Game Development Community

GNU Build System

by John D. Dunlap · in Technical Issues · 10/24/2007 (12:14 pm) · 2 replies

I was wondering if there was a specific reason that the GNU Build System was not used to build Torque on Linux. I would think it a far superior way to ensure that it compiles on different distributions each with different build environments.
http://en.wikipedia.org/wiki/GNU_build_system

Thoughts anyone?

#1
10/24/2007 (3:18 pm)
GNU Autotools are a miserable trainwreck. They're not fun to work with, they're not fun to use. Everyone just uses them because they're there and they have momentum. They're actually a royal PITA to make work properly. Sounds a lot like a certain popular OS, really :-)

Torque's build system on unix is also awful, and I agree that something needs to change :-)

Nowadays my cross-platform build tool of choice is actually cmake. Your same base build files can be used to build software on a variety of things... including outputting makefiles, visual studio projects, and xcode projects.

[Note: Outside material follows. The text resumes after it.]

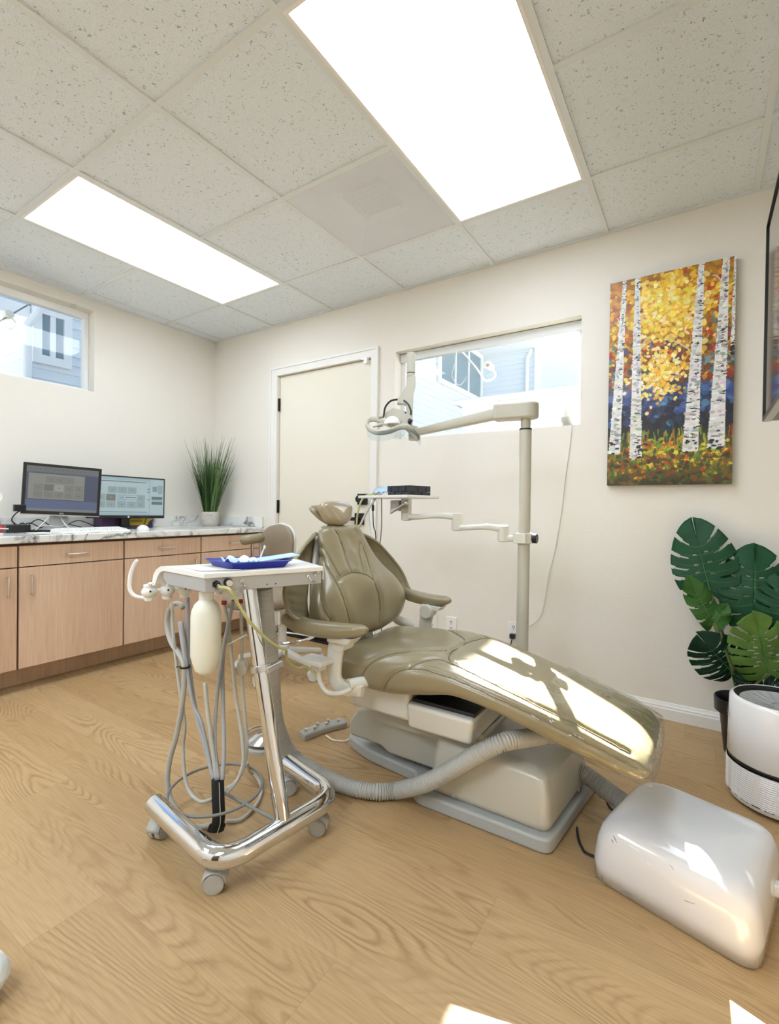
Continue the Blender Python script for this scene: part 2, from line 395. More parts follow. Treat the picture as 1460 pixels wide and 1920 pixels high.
# vent: translucent perforated lens with a register behind
def vent():
    x, y = vent_cell
    t = thing('ceiling_vent', 'grey perforated ceiling air vent panel next to the large light', 'vent', (x+G/2, y-G/2, RH))
    x0, x1, y0, y1 = x+gw, x+G-gw, y-G+gw, y-gw
    m = mat('perforated_vent_panel', rgb(246, 248, 252), .5); tr = m.node_tree; L = tr.links.new; pb = tr.nodes['Principled BSDF']
    tc = nd(tr, 'ShaderNodeTexCoord'); ck = nd(tr, 'ShaderNodeTexVoronoi'); ck.inputs['Scale'].default_value = 170; ck.inputs['Randomness'].default_value = 0
    L(tc.outputs['Object'], ck.inputs['Vector'])
    lt = nd(tr, 'ShaderNodeMath', operation='LESS_THAN'); lt.inputs[1].default_value = .42; L(ck.outputs['Distance'], lt.inputs[0])
    tb = nd(tr, 'ShaderNodeBsdfTransparent'); mx = nd(tr, 'ShaderNodeMixShader'); L(lt.outputs[0], mx.inputs[0]); L(pb.outputs[0], mx.inputs[1]); L(tb.outputs[0], mx.inputs[2])
    L(mx.outputs[0], tr.nodes['Material Output'].inputs['Surface'])
    b = MB(); b.box(x0, x1, y0, y1, RH, RH+.0015); b.build('perforated_panel', m, t, smooth=False)
    b = MB()
    cx, cy = x+G/2, y-G/2
    lo = [(x0, y0), (x1, y0), (x1, y1), (x0, y1)]; hi = [(cx-.20, cy-.20), (cx+.20, cy-.20), (cx+.20, cy+.20), (cx-.20, cy+.20)]
    for k in range(4):
        p, q = lo[k], lo[(k+1) % 4]; r, s_ = hi[(k+1) % 4], hi[k]
        b.quad((*p, RH+.002), (*q, RH+.002), (*r, RH+.09), (*s_, RH+.09))
    b.quad(*[(*h, RH+.09) for h in hi])
    b.build('plenum_box', M['sash'], t, smooth=False, fixn=False)
    b = MB()
    for k in range(7): b.box(cx-.10, cx+.10, cy-.10+k*.03, cy-.092+k*.03, RH+.05, RH+.075)
    for k in range(2): b.box(cx-.105+k*.2, cx-.098+k*.2, cy-.105, cy+.105, RH+.045, RH+.08)
    b.build('register', M['hose'], t, smooth=False)
vent()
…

I started trying to cmake-ify torque a while ago, but got bored pretty early on. There's just a lot of time and effort involved in moving a project as big as torque to another build system. CMake is really easy to use and work with, though, so if you were going to try changing the build system for torque, I'd strongly suggest trying it.

Gary (-;
#2
10/24/2007 (3:48 pm)
I've er, "cmake-ified" TGE 1.5 so it can be done. I only put together a bare-bones build for it (only builds DEBUG) and too many variables (library paths, output paths) are hard-coded instead of being configurable.

CMake is miles better than autotools.